▸ **WHAT TO WORK ON**
Drop the images; return everything else in the listing below exactly.
##### SOURCE MATERIAL #####
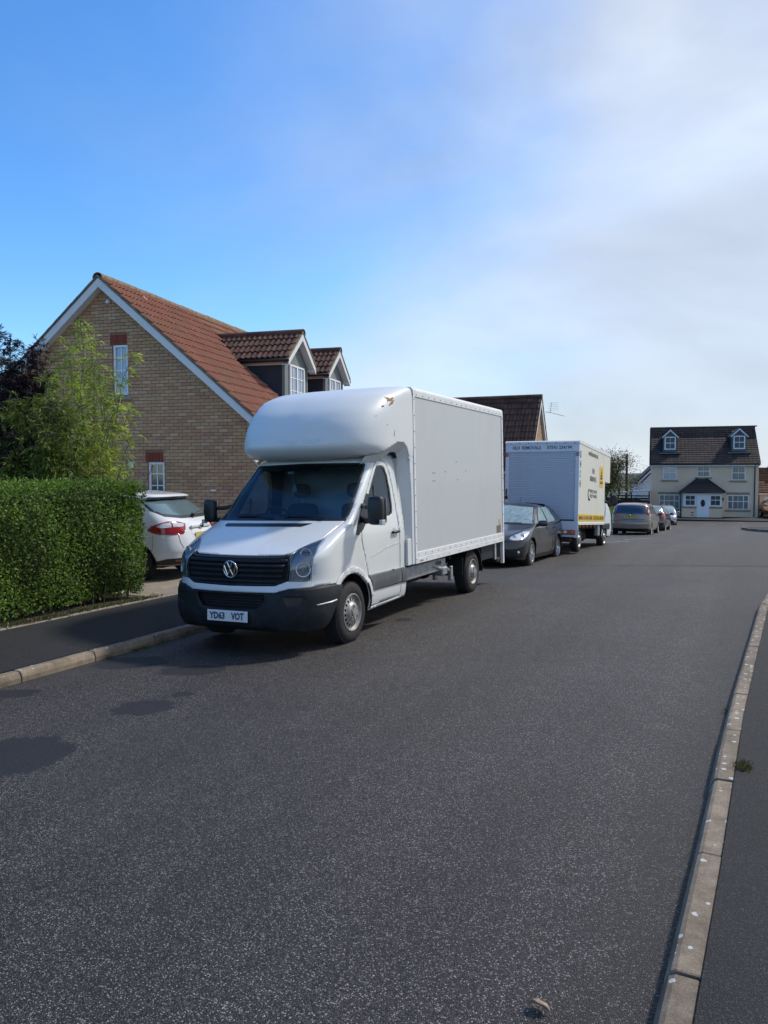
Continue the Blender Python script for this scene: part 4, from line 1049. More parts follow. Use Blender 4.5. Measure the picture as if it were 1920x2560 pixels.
def piece_set(parent, name, me, mats, limit=300, key=None, world=None):
    """first `limit` transforms (nearest to the camera) become objects of their own, the rest one joined stuff part"""
    cam_p = Vector((0, 0, 1.75))
    W = parent.matrix_world if world is None else world
    order = sorted(range(len(mats)), key=key or (lambda i: ((W @ mats[i].translation) - cam_p).length))
    for i in order[:limit]:
        o = bpy.data.objects.new(name, me); COL.objects.link(o); o.parent = parent; o.matrix_local = mats[i]
    rest = order[limit:]
    if rest:
        V = np.array([tuple(v.co) for v in me.vertices] ); F = [tuple(p.vertices) for p in me.polygons]
        allv = []; allf = []
        V4 = np.hstack([V, np.ones((len(V), 1))])
        for j, i in enumerate(rest):
            allv.append((V4 @ np.array(mats[i]).T)[:, :3]); allf += [tuple(q + j * len(V) for q in f) for f in F]
        m2 = new_mesh(name + 's', np.vstack(allv), allf); m2.materials.append(me.materials[0])
        sm = [p.use_smooth for p in me.polygons] * len(rest); m2.polygons.foreach_set('use_smooth', sm)
        link({'brick': 'brickwork', 'roof_tile': 'tiling'}.get(name, name + '_rest'), m2, parent, kind='stuff')

def brick_mesh(w=.215, h=.065, d=.03, mat=BRICK):
    me = MB().bbox(0, w, -.008, d, 0, h, .0035).mesh('brick'); me.materials.append(mat); return me
BRK = brick_mesh(); BRK_H = None
def brick_mats(x0, x1, z0, z1, keep, holes, y=0):
    out = []
    r = 0; z = z0
    while z < z1:
        x = x0 - (.1125 if r % 2 else 0)
        while x < x1:
            a, b = max(x, x0), min(x + .215, x1)
            segs = [(a, b)]
            for (hx0, hx1, hz0, hz1) in holes:
                if z + .06 > hz0 and z < hz1:
                    ns = []
                    for (p, q) in segs:
                        if q <= hx0 or p >= hx1: ns.append((p, q)); continue
                        if p < hx0: ns.append((p, hx0))
                        if q > hx1: ns.append((hx1, q))
                    segs = ns
            for (p, q) in segs:
                if q - p > .03 and keep((p + q) / 2, z + .03):
                    out.append(Matrix.Translation((p, y + random.uniform(-.0015, .0015), z)) @ Matrix.Diagonal((max(.1, (q - p - .0) / .215), 1, 1, 1)))
            x += .225
        z += .075; r += 1
    return out

def roll_tile(w=.30, l=.345, rolls=2, amp=.028, t=.014, name='roof_tile', mat=None, seg=6):
    """tile in the xy plane: x across, y up the slope (0 = lower edge), z out of the roof"""
    xs = np.linspace(0, w, rolls * seg + 1); v = []; f = []
    zf = lambda x: amp * max(0.0, math.sin(x / w * rolls * 2 * math.pi - .6)) ** .8 if amp else 0
    n = len(xs)
    for (y, dz) in ((0, .034), (l + .05, 0)):
        for x in xs: v.append((x, y, zf(x) + dz + t))
    for x in xs: v.append((x, .004, zf(x) + .034 - .006))
    for i in range(n - 1):
        f.append((i, i + 1, n + i + 1, n + i)); f.append((2 * n + i, 2 * n + i + 1, i + 1, i))
    f.append((0, n, 2 * n)); f.append((n - 1, 3 * n - 1, 2 * n - 1))
    me = new_mesh(name, v, f); me.materials.append(mat)
    me.polygons.foreach_set('use_smooth', [True] * len(me.polygons)); me.set_sharp_from_angle(angle=R(50))
    return me
def slope_mats(org, ux, up, width, length, w=.30, l=.345, keep=None, jit=.004):
    ux, up = Vector(ux).normalized(), Vector(up).normalized(); n = ux.cross(up).normalized()
    B = Matrix((ux, up, n)).transposed().to_4x4(); out = []
    nc = max(1, round(width / w)); sx = width / nc / w; w = width / nc
    nr = max(1, round(length / l)); sy = length / nr / l; l = length / nr
    for r in range(nr):
        for c in range(nc):
            p = Vector(org) + ux * (c * w) + up * (r * l)
            if keep and not keep(Vector(org) + ux * ((c + .5) * w) + up * ((r + .5) * l)): continue
            out.append(Matrix.Translation(p + n * random.uniform(-jit, jit) * .5) @ B @ Matrix.Rotation(random.uniform(-jit, jit) * 1.5, 4, 'Z') @ Matrix.Diagonal((sx, sy * (.86 if r == nr - 1 else 1), 1, 1)))
    return out

def window(parent, x, z, w, h, y, bars=(1, 2), frame=.05, mull=(), trans=(), curtain=True, sill=None, mat=UPVC, fd=.06, glass=WIN_GLASS, name='window'):
    """x,z lower-left; faces -y, the frame's face at y"""
    o = empty(name, (x, y, z), parent=parent)
    f = MB()
    f.bbox(0, w, 0, fd, 0, frame, .004).bbox(0, w, 0, fd, h - frame, h, .004).bbox(0, frame, 0.001, fd - .001, frame - .002, h - frame + .002, .003).bbox(w - frame, w, 0.001, fd - .001, frame - .002, h - frame + .002, .003)
    for m in mull: f.bbox(m - .03, m + .03, .002, fd - .002, frame, h - frame, .004)
    for t in trans: f.bbox(frame, w - frame, .003, fd - .003, t - .028, t + .028, .004)
    f.build('window_frame', mat, o)
    g = MB(); g.box(frame - .01, w - frame + .01, fd * .55, fd * .55 + .006, frame - .01, h - frame + .01); g.build('pane', glass, o)
    if bars[0] or bars[1]:
        for i in range(1, bars[0] + 1): MB().box(w * i / (bars[0] + 1) - .011, w * i / (bars[0] + 1) + .011, fd * .35, fd * .55 - .001, frame, h - frame).build('glazing_bar', mat, o)
        for i in range(1, bars[1] + 1): MB().box(frame, w - frame, fd * .37, fd * .55 - .002, h * i / (bars[1] + 1) - .011, h * i / (bars[1] + 1) + .011).build('glazing_bar', mat, o)
    if curtain:
        n = 24; v = []; 
        for i in range(n + 1):
            xx = frame + (w - 2 * frame) * i / n
            for zz in (frame, h - frame): v.append((xx, fd * .55 - .004 + .0, zz))
    if sill: MB().bbox(-.06, w + .06, -.06, .05, -.07, -.003, .006).build('sill', sill, o)
    return o
BLIND = M('window_blinds', (.11, .125, .12), .25, var=.9, vs=9, vec=(4, 1, .10), coat=.9, spec=.8)
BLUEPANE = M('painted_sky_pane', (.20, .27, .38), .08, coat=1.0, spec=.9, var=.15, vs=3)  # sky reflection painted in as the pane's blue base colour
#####
▸ **RESULT BELOW**
Continue the Blender Python script for this scene: part 4, from line 1049. More parts follow. Use Blender 4.5. Measure the picture as if it were 1920x2560 pixels.
def piece_set(parent, name, me, mats, limit=300, key=None, world=None):
    """first `limit` transforms (nearest to the camera) become objects of their own, the rest one joined stuff part"""
    cam_p = Vector((0, 0, 1.75))
    W = parent.matrix_world if world is None else world
    order = sorted(range(len(mats)), key=key or (lambda i: ((W @ mats[i].translation) - cam_p).length))
    for i in order[:limit]:
        o = bpy.data.objects.new(name, me); COL.objects.link(o); o.parent = parent; o.matrix_local = mats[i]
    rest = order[limit:]
    if rest:
        V = np.array([tuple(v.co) for v in me.vertices] ); F = [tuple(p.vertices) for p in me.polygons]
        allv = []; allf = []
        V4 = np.hstack([V, np.ones((len(V), 1))])
        for j, i in enumerate(rest):
            allv.append((V4 @ np.array(mats[i]).T)[:, :3]); allf += [tuple(q + j * len(V) for q in f) for f in F]
        m2 = new_mesh(name + 's', np.vstack(allv), allf); m2.materials.append(me.materials[0])
        sm = [p.use_smooth for p in me.polygons] * len(rest); m2.polygons.foreach_set('use_smooth', sm)
        link({'brick': 'brickwork', 'roof_tile': 'tiling'}.get(name, name + '_rest'), m2, parent, kind='stuff')

def brick_mesh(w=.215, h=.065, d=.03, mat=BRICK):
    me = MB().bbox(0, w, -.008, d, 0, h, .0035).mesh('brick'); me.materials.append(mat); return me
BRK = brick_mesh(); BRK_H = None
def brick_mats(x0, x1, z0, z1, keep, holes, y=0):
    out = []
    r = 0; z = z0
    while z < z1:
        x = x0 - (.1125 if r % 2 else 0)
        while x < x1:
            a, b = max(x, x0), min(x + .215, x1)
            segs = [(a, b)]
            for (hx0, hx1, hz0, hz1) in holes:
                if z + .06 > hz0 and z < hz1:
                    ns = []
                    for (p, q) in segs:
                        if q <= hx0 or p >= hx1: ns.append((p, q)); continue
                        if p < hx0: ns.append((p, hx0))
                        if q > hx1: ns.append((hx1, q))
                    segs = ns
            for (p, q) in segs:
                if q - p > .03 and keep((p + q) / 2, z + .03):
                    out.append(Matrix.Translation((p, y + random.uniform(-.0015, .0015), z)) @ Matrix.Diagonal((max(.1, (q - p - .0) / .215), 1, 1, 1)))
            x += .225
        z += .075; r += 1
    return out

def roll_tile(w=.30, l=.345, rolls=2, amp=.028, t=.014, name='roof_tile', mat=None, seg=6):
    """tile in the xy plane: x across, y up the slope (0 = lower edge), z out of the roof"""
    xs = np.linspace(0, w, rolls * seg + 1); v = []; f = []
    zf = lambda x: amp * max(0.0, math.sin(x / w * rolls * 2 * math.pi - .6)) ** .8 if amp else 0
    n = len(xs)
    for (y, dz) in ((0, .034), (l + .05, 0)):
        for x in xs: v.append((x, y, zf(x) + dz + t))
    for x in xs: v.append((x, .004, zf(x) + .034 - .006))
    for i in range(n - 1):
        f.append((i, i + 1, n + i + 1, n + i)); f.append((2 * n + i, 2 * n + i + 1, i + 1, i))
    f.append((0, n, 2 * n)); f.append((n - 1, 3 * n - 1, 2 * n - 1))
    me = new_mesh(name, v, f); me.materials.append(mat)
    me.polygons.foreach_set('use_smooth', [True] * len(me.polygons)); me.set_sharp_from_angle(angle=R(50))
    return me
def slope_mats(org, ux, up, width, length, w=.30, l=.345, keep=None, jit=.004):
    ux, up = Vector(ux).normalized(), Vector(up).normalized(); n = ux.cross(up).normalized()
    B = Matrix((ux, up, n)).transposed().to_4x4(); out = []
    nc = max(1, round(width / w)); sx = width / nc / w; w = width / nc
    nr = max(1, round(length / l)); sy = length / nr / l; l = length / nr
    for r in range(nr):
        for c in range(nc):
            p = Vector(org) + ux * (c * w) + up * (r * l)
            if keep and not keep(Vector(org) + ux * ((c + .5) * w) + up * ((r + .5) * l)): continue
            out.append(Matrix.Translation(p + n * random.uniform(-jit, jit) * .5) @ B @ Matrix.Rotation(random.uniform(-jit, jit) * 1.5, 4, 'Z') @ Matrix.Diagonal((sx, sy * (.86 if r == nr - 1 else 1), 1, 1)))
    return out

def window(parent, x, z, w, h, y, bars=(1, 2), frame=.05, mull=(), trans=(), curtain=True, sill=None, mat=UPVC, fd=.06, glass=WIN_GLASS, name='window'):
    """x,z lower-left; faces -y, the frame's face at y"""
    o = empty(name, (x, y, z), parent=parent)
    f = MB()
    f.bbox(0, w, 0, fd, 0, frame, .004).bbox(0, w, 0, fd, h - frame, h, .004).bbox(0, frame, 0.001, fd - .001, frame - .002, h - frame + .002, .003).bbox(w - frame, w, 0.001, fd - .001, frame - .002, h - frame + .002, .003)
    for m in mull: f.bbox(m - .03, m + .03, .002, fd - .002, frame, h - frame, .004)
    for t in trans: f.bbox(frame, w - frame, .003, fd - .003, t - .028, t + .028, .004)
    f.build('window_frame', mat, o)
    g = MB(); g.box(frame - .01, w - frame + .01, fd * .55, fd * .55 + .006, frame - .01, h - frame + .01); g.build('pane', glass, o)
    if bars[0] or bars[1]:
        for i in range(1, bars[0] + 1): MB().box(w * i / (bars[0] + 1) - .011, w * i / (bars[0] + 1) + .011, fd * .35, fd * .55 - .001, frame, h - frame).build('glazing_bar', mat, o)
        for i in range(1, bars[1] + 1): MB().box(frame, w - frame, fd * .37, fd * .55 - .002, h * i / (bars[1] + 1) - .011, h * i / (bars[1] + 1) + .011).build('glazing_bar', mat, o)
    if curtain:
        n = 24; v = []; 
        for i in range(n + 1):
            xx = frame + (w - 2 * frame) * i / n
            for zz in (frame, h - frame): v.append((xx, fd * .55 - .004 + .0, zz))
    if sill: MB().bbox(-.06, w + .06, -.06, .05, -.07, -.003, .006).build('sill', sill, o)
    return o
BLIND = M('window_blinds', (.11, .125, .12), .25, var=.9, vs=9, vec=(4, 1, .10), coat=.9, spec=.8)
BLUEPANE = M('painted_sky_pane', (.20, .27, .38), .08, coat=1.0, spec=.9, var=.15, vs=3)  # sky reflection painted in as the pane's blue base colour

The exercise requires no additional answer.